Take each line that has the word "Measure" and return it.

* * *

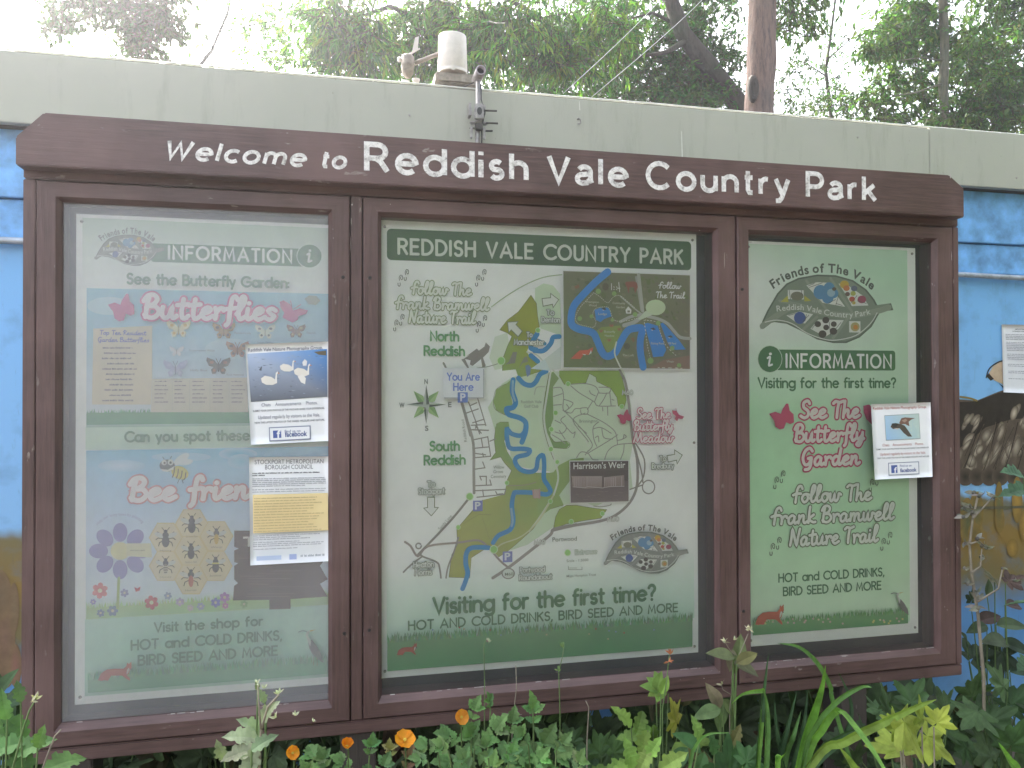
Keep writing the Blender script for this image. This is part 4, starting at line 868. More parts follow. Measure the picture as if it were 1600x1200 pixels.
for (t_, x0, y, x1, cap) in (('To', 854, 492, 865, 7.5), ('Denton', 846, 503.5, 874, 8), ('To', 823, 526.5, 831, 7), ('Manchester', 803, 538.5, 849, 8), ('To', 668, 760, 679, 8), ('Stockport', 654, 772, 694, 9), ('To', 1030, 720, 1039, 7.5), ('Bredbury', 1018, 732, 1051, 8), ('Portwood', 812, 894, 850, 7.5), ('Roundabout', 811, 906, 861, 7.5), ('Heaton', 646, 886, 677, 8.5), ('Norris', 648, 898, 674, 8.5)): s.vago(t_, x0, y, x1, cap, LW, LO, 1.4, 3.6)
s.vago('Entrance', 898, 865.5, 931, 6.5, (.7, .74, .7), (.36, .42, .33), 1.1, 2.6)
for (t_, x0, y, x1, cap) in (('M60', 971, 616.5, 987, 6.5), ('M60', 948, 814, 965, 6.5), ('M60', 834, 850, 850, 6.5)): s.vago(t_, x0, y, x1, cap, (.72, .74, .71), (.40, .40, .36), 1.2, 2.4)
s.sans('Portwood', 862, 845.5, 900, 6.5, (.20, .22, .18), .01)
for (t_, x0, y, x1, cap) in (('Reddish Vale', 813, 630, 845, 4.5), ('Golf Club', 818, 637, 840, 4.5), ('Willow', 770, 732, 787, 4.8), ('Grove', 770, 739, 785, 4.8), ('Cemetery', 766, 746.5, 790, 4.8), ('Brinnington', 904, 660, 932, 4.5), ('Scale - 1:5000', 884, 877.5, 918, 4), ('Maps Hampton Trust', 884, 901, 930, 3.6), ('M60', 788, 898.5, 801, 4.5)): s.sans(t_, x0, y, x1, cap, (.24, .27, .22), .005)
s.stroke([(887, 884), (887, 889), (908, 889), (908, 885)], .8, (.25, .27, .24), False); s.stroke([(887, 886.5), (900, 886.5)], .7, (.25, .27, .24), False)
def vtext(txt, p0, p1, cap, c): s.arch(txt, [p0, ((p0[0]+p1[0])/2, (p0[1]+p1[1])/2), p1], cap, c, .0)
vtext('Reddish Road', (729, 690), (724, 655), 4.5, (.25, .26, .23)); vtext('Sandy Lane', (687, 828), (706, 806), 5, (.25, .26, .23)); vtext('Brinnington Rd', (886, 654), (918, 698), 3.6, (.7, .72, .66))
s.script('See The', 993, 654, 1045, 15.5, (.80, .72, .72), (.52, .09, .17), 2.7, 5.0); s.script('Butterfly', 989, 672.5, 1049, 15.5, (.80, .72, .72), (.52, .09, .17), 2.7, 5.0); s.script('Meadow', 988, 691, 1050, 15.5, (.80, .72, .72), (.52, .09, .17), 2.7, 5.0)
s.vag('Visiting for the first time?', 677, 957.5, 1021, 24, (.105, .22, .115), 5.0, .2)
s.vag('HOT AND COLD DRINKS, BIRD SEED AND MORE', 638, 982.5, 1056, 13.5, (.13, .24, .14), 2.6, .24)
s.done('lettering', pm)
s = Sheet()
for (x, y) in ((636, 426), (757, 426), (629, 496), (758, 498)): s.feet(x, y, 4.0, (.13, .14, .12))
s.done('footprints', pm)
s = Sheet(); bfly_l(s, 940, 628, .19, (.50, .07, .15)); s.poly([(1050, 641), (1057, 642), (1061, 648), (1069, 651), (1066, 655), (1060, 654), (1058, 658), (1054, 655), (1056, 650), (1051, 646)], (.50, .07, .15)); s.stroke([(1057, 642), (1056, 638)], .7, PNK); s.done('butterfly', pm)
# inset trail map
s = Sheet(); s.poly(D((60, 50), (1477, 98), (1477, 1152), (60, 1135)), (.72, .72, .68))
s.poly(D((72, 60), (1468, 108), (1468, 1140), (76, 1122)), [(.135, .135, .075), (.155, .15, .09), (.135, .115, .08), (.115, .145, .055)])
for i in range(230):
    x = random.uniform(120, 1430); y = random.uniform(130, 1090); r = random.uniform(6, 34); base = random.choice([(.10, .11, .05), (.17, .165, .10), (.13, .15, .06), (.15, .13, .09), (.11, .13, .05)])
    s.ell(*D((x, y))[0], r*.14166, r*.12*random.uniform(.4, 1.0), base, random.uniform(0, 90), 9)
s.poly(D((1010, 1130), (1180, 1040), (1466, 990), (1466, 1138)), (.19, .115, .085)); s.poly(D((860, 120), (920, 110), (960, 470), (920, 500)), (.27, .27, .235))
for pts, wd in (((( 700, 620), (800, 570), (900, 545), (960, 545)), 4.6), (((1000, 560), (1120, 590), (1220, 640), (1290, 720), (1360, 790), (1468, 805)), 5.0), (((740, 660), (860, 620), (960, 540), (1040, 490)), 6.4), (((700, 340), (850, 470), (930, 530)), 2.0), (((900, 100), (945, 500)), 5.2)): s.stroke(D(*pts), wd, (.33, .33, .29))
s.ell(*D((1088, 462))[0], 15.6, 12.2, (.42, .50, .33)); s.poly(D((980, 500), (1060, 540), (920, 600), (890, 590)), (.42, .48, .36))
s.poly(D((490, 680), (700, 660), (720, 720), (600, 960), (560, 960), (500, 860), (440, 720)), (.185, .24, .055))
DB = (.03, .19, .52)
for pts, wd in ((((560, 70), (440, 170), (300, 310), (190, 440), (158, 560), (165, 650), (240, 700), (390, 740), (440, 820), (500, 960), (560, 1000), (640, 960), (700, 850), (780, 720), (870, 690), (940, 700), (920, 820), (920, 950), (950, 1120)), 11.5),): s.stroke(D(*pts), wd, DB)
s.poly(D((415, 490), (470, 468), (560, 465), (585, 500), (600, 560), (520, 590), (480, 625), (430, 600)), DB); s.poly(D((965, 640), (1000, 632), (1110, 665), (1160, 800), (1205, 930), (1170, 1000), (1060, 1010), (1035, 900), (1000, 780)), DB); s.poly(D((1140, 640), (1165, 630), (1200, 660), (1290, 760), (1350, 830), (1420, 925), (1270, 930), (1220, 850)), DB)
s.stroke(D((740, 1200), (670, 1060), (635, 960), (655, 845)), 2.4, (.52, .54, .46)); 
dot = D((405, 300), (330, 380), (250, 470), (205, 570), (230, 640), (310, 665), (400, 680), (430, 620), (395, 540), (420, 480), (480, 460), (570, 465), (610, 570), (650, 610), (760, 610), (880, 580)); dot2 = D((405, 300), (480, 350), (560, 410), (620, 350), (690, 330), (780, 400), (860, 470)); dot3 = D((960, 600), (980, 760), (1000, 900), (1030, 1020)); dot4 = D((970, 600), (1110, 630), (1140, 740), (1200, 880), (1320, 1000)); dot5 = D((1110, 1125), (1380, 1132))
for dd in (dot, dot2, dot3, dot4, dot5):
    q = crom(dd, 9)
    for i in range(0, len(q)-1, 2): s.stroke([q[i], q[i+1]], 1.0, (.62, .62, .48), False, False, False)
for (x, y, r) in ((455, 285, 30), (630, 310, 26), (250, 585, 26), (380, 560, 22), (610, 600, 20), (860, 540, 26), (1115, 635, 26), (1030, 1050, 34), (1345, 1100, 24), (1270, 910, 26)): s.ell(*D((x, y))[0], r*.14, r*.14, (.20, .32, .11))
s.poly(D((760, 180), (850, 175), (880, 190), (890, 240), (860, 310), (845, 240), (800, 240), (790, 310), (775, 250), (750, 200)), (.22, .085, .055)); s.poly(D((190, 230), (240, 210), (250, 240), (210, 260)), (.20, .10, .05))
s.poly(D((150, 1030), (210, 970), (250, 935), (340, 930), (400, 900), (390, 945), (350, 985), (290, 985), (260, 1030)), (.48, .10, .05)); s.poly(D((275, 975), (320, 980), (310, 990)), (.7, .66, .6)); s.poly(D((350, 985), (375, 930), (382, 965)), (.7, .66, .6))
for (x, y) in ((600, 665), (688, 705), (485, 725), (575, 825)): s.butterfly(*D((x, y))[0], 3.2, (.30, .10, .06))
s.poly(D((755, 490), (785, 450), (820, 490), (815, 530), (762, 530)), (.6, .6, .54)); s.rect(*D((775, 495))[0], *D((803, 518))[0], (.15, .15, .1))
for (x, y, c_) in ((515, 480, (.03, .04, .05)), (1055, 700, (.03, .04, .05)), (1245, 785, (.03, .04, .05))): s.poly(D((x-30, y-6), (x+10, y-16), (x+32, y+6), (x+6, y+12)), c_); s.poly(D((x-20, y+6), (x+6, y+12), (x-6, y+18)), (.6, .6, .6))
for a_, b_ in (((600, 200), (600, 268)), ((680, 185), (690, 290)), ((625, 235), (630, 240)), ((625, 262), (630, 266)), ((655, 235), (660, 240)), ((655, 262), (660, 268)), ((665, 250), (695, 252))): s.stroke(D(a_, b_), 1.2, (.6, .6, .52))
s.poly(D((810, 800), (850, 790), (860, 830), (840, 850)), (.18, .10, .05)); s.ell(*D((770, 890))[0], 5, 5, (.085, .085, .05)); s.ell(*D((535, 235))[0], 5, 6, (.10, .09, .05))
s.script('Follow', *D((1120, 250))[0], D((1365, 0))[0][0], 9.6, (.66, .66, .56), None, 1.5, 0); s.script('The Trail', *D((1090, 355))[0], D((1405, 0))[0][0], 9.6, (.66, .66, .56), None, 1.5, 0)
for (t_, x0, y, x1) in (('Frampton', 325, 412, 460), ('Wood', 350, 450, 435), ('Community', 612, 425, 750), ('Garden', 650, 470, 745), ('Butterfly', 520, 740, 640), ('Meadow', 525, 785, 630), ('The Loft', 720, 1000, 845), ('Fishing Pond', 1035, 870, 1180), ('Lodge', 455, 545, 550), ('Mill Pond', 1225, 870, 1310), ('Weir', 1205, 1070, 1290)): s.sans(t_, *D((x0, y))[0], D((x1, 0))[0][0], 3.4, (.50, .52, .40), .0)
s.c = [tuple(min(.8, q*1.4) for q in c) if not isinstance(c[0], (tuple, list)) else tuple(tuple(min(.8, q*1.4) for q in k) for k in c) for c in s.c]
s.done('inset_map', pm)
# weir photograph
s = Sheet(); s.poly(C((220, 710), (636, 706), (638, 998), (225, 1008)), (.74, .74, .72)); s.poly(C((226, 716), (630, 712), (632, 992), (230, 1002)), [(.085, .06, .055), (.10, .07, .065), (.20, .15, .15), (.20, .15, .155)])
s.poly(C((226, 780), (630, 776), (631, 850), (228, 860)), (.10, .075, .07)); s.poly(C((235, 818), (450, 818), (462, 826), (600, 810), (605, 890), (450, 898), (340, 905), (250, 895)), [(.40, .32, .31), (.42, .34, .33), (.40, .32, .31), (.30, .23, .22), (.24, .18, .17), (.28, .21, .2), (.30, .23, .22), (.34, .27, .26)])
for i in range(24): x = 240+i*15; s.stroke(C((x, 822+random.random()*8), (x+random.uniform(-2, 2), 888)), random.uniform(.5, 1.4), random.choice([(.46, .38, .37), (.30, .23, .22), (.36, .29, .28)]), False)
s.poly(C((448, 815), (460, 815), (462, 890), (446, 900)), (.14, .10, .095)); s.stroke(C((245, 892), (330, 898), (350, 890), (450, 900), (500, 890), (600, 888)), 1.0, (.5, .44, .43), False); s.stroke(C((240, 912), (400, 906), (630, 904)), .8, (.16, .12, .12))
for i in range(30): x = random.uniform(240, 600); y = random.uniform(915, 985); s.stroke(C((x, y), (x+random.uniform(10, 40), y+1)), .6, random.choice([(.26, .2, .2), (.16, .12, .125)]), False)
s.sans("Harrison's Weir", 896, 733, 977, 9.6, (.74, .74, .72), .012); s.done('weir_photograph', pm)
s = Sheet(); T2 = lambda x, y: (830+362*.3167+(x-135)*.1324-.6, 690+445*.3167+(y-285)*.1273); s.emblem(T2, 8.6, ((.245, .26, .235), (.14, .15, .135), (.29, .30, .27), (.13, .135, .125))); s.done('leaf_emblem', pm)
s = Sheet(); s.grass(605, 1004, 1082, 1049, (.20, .36, .19), (.11, .32, .14), 17, 620)
for i in range(14): s.ell(640+random.random()*420, 1000-random.random()*22, 1.4, 1.2, random.choice([(.5, .1, .08), (.3, .4, .6), (.6, .5, .3)]))
s.done('grass_strip', pm)
s = Sheet(); s.fox(lambda x, y: (620+x*.14, 1004+y*.2), (.40, .09, .05)); s.done('fox_picture', pm)
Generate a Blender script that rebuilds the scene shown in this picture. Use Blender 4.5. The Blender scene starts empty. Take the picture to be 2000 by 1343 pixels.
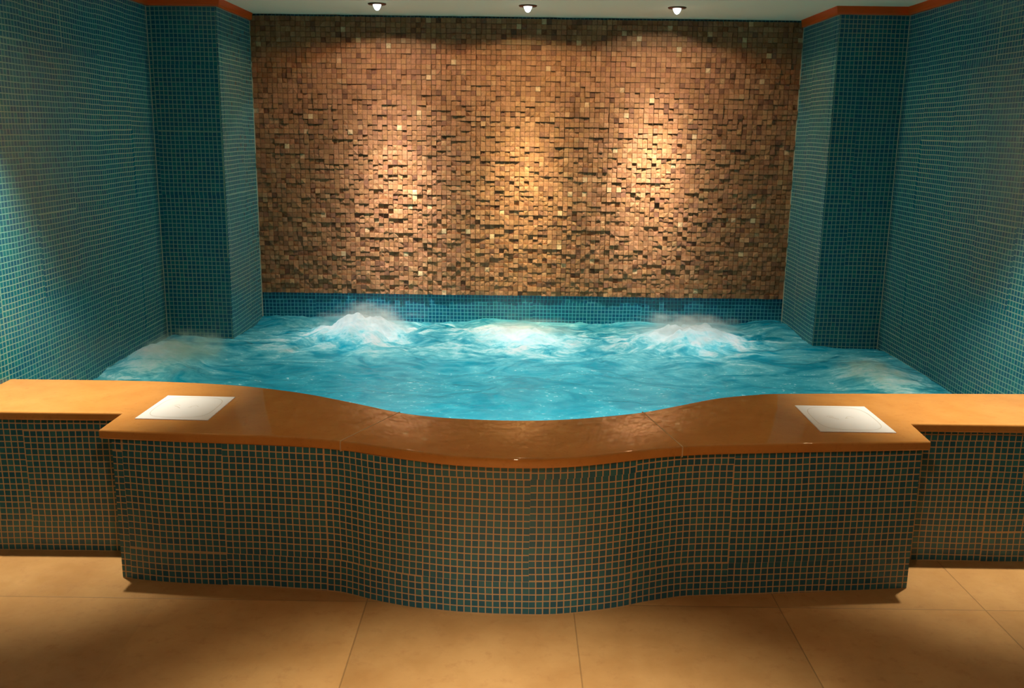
import bpy, bmesh, math, random
import numpy as np
from mathutils import Vector, Matrix, Euler

random.seed(7)
S = bpy.context.scene
C = S.collection
R = math.radians
FULL_W = 2000

# ------------------------------------------------------------------ camera
CAM_H = 1.6349
cd = bpy.data.cameras.new('camera')
cd.sensor_fit = 'HORIZONTAL'
cd.sensor_width = 36.0
cd.lens = 36.0 * 1838.5 / FULL_W
cd.clip_start = 0.02
cam = bpy.data.objects.new('camera', cd)
C.objects.link(cam)
cam.matrix_world = (Matrix.Translation((0, 0, CAM_H)) @ Matrix.Rotation(R(0.137), 4, 'Z')
                    @ Matrix.Rotation(R(90 - 12.594), 4, 'X') @ Matrix.Rotation(R(0.761), 4, 'Z'))
S.camera = cam

# ------------------------------------------------------------------ world, exposure
S.view_settings.view_transform = 'Standard'
S.view_settings.look = 'None'
S.view_settings.exposure = 0.0
S.view_settings.gamma = 1.0
S.view_settings.use_curve_mapping = False
S.cycles.max_bounces = 10
S.cycles.diffuse_bounces = 6
S.cycles.volume_bounces = 2
S.cycles.sample_clamp_indirect = 4.0
w = bpy.data.worlds.new('warm_ambient_fill')  # added warm ambient fill, reddened to tint the shaded areas
S.world = w
w.use_nodes = True
w.node_tree.nodes['Background'].inputs[0].default_value = (1.0, 0.30, 0.10, 1)
w.node_tree.nodes['Background'].inputs[1].default_value = 0.024

# ------------------------------------------------------------------ dimensions
XL, XR = -2.150, 2.250          # side walls
XCL, XCR = -1.742, 1.845        # inner faces of the corner columns
YC, YB = 5.699, 6.401           # column front, back wall
ZCEIL = 2.370
ZCOP, ZUND = 0.583, 0.546       # coping top and underside
ZW = 0.362                      # water
ZSTONE = 0.548
YNEAR = -2.6                    # open end of the room behind the camera
ZBASIN = -0.45
P = 0.025                       # mosaic pitch

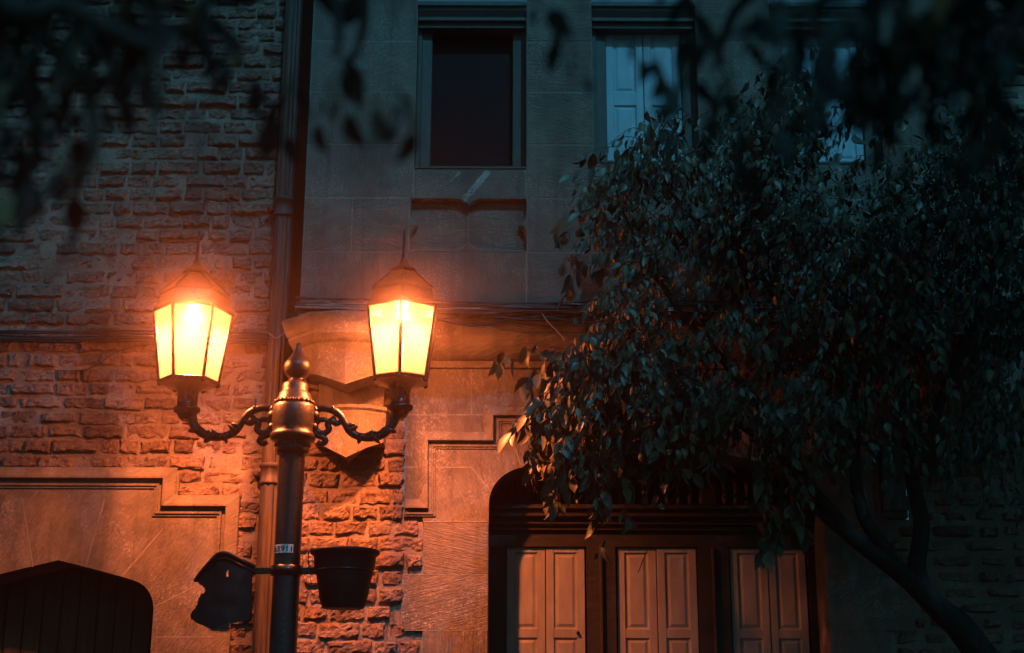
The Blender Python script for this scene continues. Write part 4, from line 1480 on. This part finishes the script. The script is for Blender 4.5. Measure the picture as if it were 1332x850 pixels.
right_b = [([fg(1400, -60, YF), fg(1280, -10, YF), fg(1180, 40, YF), fg(1150, 80, YF), fg(1160, 110, YF)], 13), ([fg(1400, -80, YF - .2), fg(1200, -40, YF - .2), fg(1080, 0, YF - .2), fg(1000, 30, YF - .2), fg(985, 50, YF - .2)], 11),
           ([fg(1300, -80, YF + .2), fg(1060, -60, YF + .2), fg(970, 0, YF + .2), fg(945, 40, YF + .2), fg(930, 90, YF + .2)], 8), ([fg(1420, 0, YF), fg(1340, 60, YF), fg(1290, 90, YF), fg(1270, 110, YF)], 10),
           ([fg(1100, -90, YF), fg(860, -80, YF), fg(760, -50, YF), fg(742, -10, YF)], 4), ([fg(1400, -30, YF + .3), fg(1240, 10, YF + .3), fg(1220, 50, YF + .3), fg(1210, 80, YF + .3)], 16), ([fg(1300, -90, YF), fg(1120, -40, YF), fg(1060, 20, YF), fg(1075, 50, YF), fg(1080, 70, YF)], 4),
           ([fg(1450, -60, YF), fg(1350, 0, YF), fg(1300, 60, YF), fg(1310, 100, YF)], 11), ([fg(1400, -90, YF - .1), fg(1260, -50, YF - .1), fg(1160, -10, YF - .1), fg(1120, 20, YF - .1)], 16)]
street_tree((2.3, -7.7, .0), 'street tree whose blurred boughs hang at the upper right', right_b, 42, .05, 6, [((4.9, -4.5, 6.75), (3.5, 1.2, 1.2), 900, .16), ((1.4, -8.5, 4.75), (1.5, .6, .5), 240, .12), ((6.2, -4.5, 8.3), (1.7, 1.1, 1.7), 420, .18)], Z(215, YF) - .27)

# ------------------------------------------------------------------ night sky, moonlight, lens-bloom haze
EL, AZ = 46.0, 20.0          # light from high up, in front and a little to the right of the houses
w = bpy.data.worlds.new('World')
scene.world = w
w.use_nodes = True
nt = w.node_tree
bg = nt.nodes['Background']
sky = nt.nodes.new('ShaderNodeTexSky')
sky.sky_type = 'NISHITA'
sky.sun_disc = False
sky.sun_elevation = R(EL)
sky.sun_rotation = R(180 - AZ)
mixn = nt.nodes.new('ShaderNodeMix'); mixn.data_type = 'RGBA'; mixn.blend_type = 'MULTIPLY'
mixn.inputs[0].default_value = 1.0
mixn.inputs[7].default_value = (0.3, 0.95, 1.0, 1)
nt.links.new(sky.outputs[0], mixn.inputs[6])
nt.links.new(mixn.outputs[2], bg.inputs['Color'])
bg.inputs['Strength'].default_value = 0.048
sd = bpy.data.lights.new('moonlight', 'SUN')
sd.energy = 1.5
sd.color = (0.13, 0.62, 1.0)
sd.angle = R(1.5)
so = bpy.data.objects.new('moonlight', sd)
so.rotation_euler = (R(90 - EL), 0, R(AZ))
so.location = (3, -12, 12)
col.objects.link(so)

mb = MB()
mb.box(-30, 30, -30, 12, -1, 11)  # thin haze volume added to stand for lens bloom round the lanterns
hz = mb.build('haze', [])
t = NT('bloom_haze')
t.n.remove(t.bsdf)
pv = t.node('ShaderNodeVolumePrincipled')
pv.inputs['Color'].default_value = (1.0, 0.76, 0.68, 1)
pv.inputs['Density'].default_value = 0.027
pv.inputs['Anisotropy'].default_value = 0.984
t.link(pv.outputs[0], t.out.inputs['Volume'])
hz.data.materials.append(t.mat)
tag(hz, 'faint haze added to give the lens bloom round the lanterns', 'haze', kind='stuff')

# ------------------------------------------------------------------ render settings
scene.render.engine = 'CYCLES'
scene.cycles.use_denoising = True
scene.cycles.max_bounces = 6
scene.cycles.diffuse_bounces = 3
scene.cycles.glossy_bounces = 2
scene.cycles.transmission_bounces = 4
scene.cycles.volume_bounces = 0
scene.cycles.transparent_max_bounces = 10
scene.cycles.sample_clamp_indirect = 4.0
scene.cycles.caustics_reflective = False
scene.cycles.caustics_refractive = False
vs = scene.view_settings
vs.view_transform = 'Standard'
vs.look = 'None'
vs.exposure = 0.0
vs.gamma = 1.0
vs.use_curve_mapping = False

* * *

EXERCISE RESPONSE:
Keep writing the Blender script for this image. This is part 4, starting at line 868. More parts follow. Measure the picture as if it were 1600x1200 pixels.
The Blender Python script for this scene continues. Write part 4, from line 1480 on. This part finishes the script. The script is for Blender 4.5. Measure the picture as if it were 1332x850 pixels.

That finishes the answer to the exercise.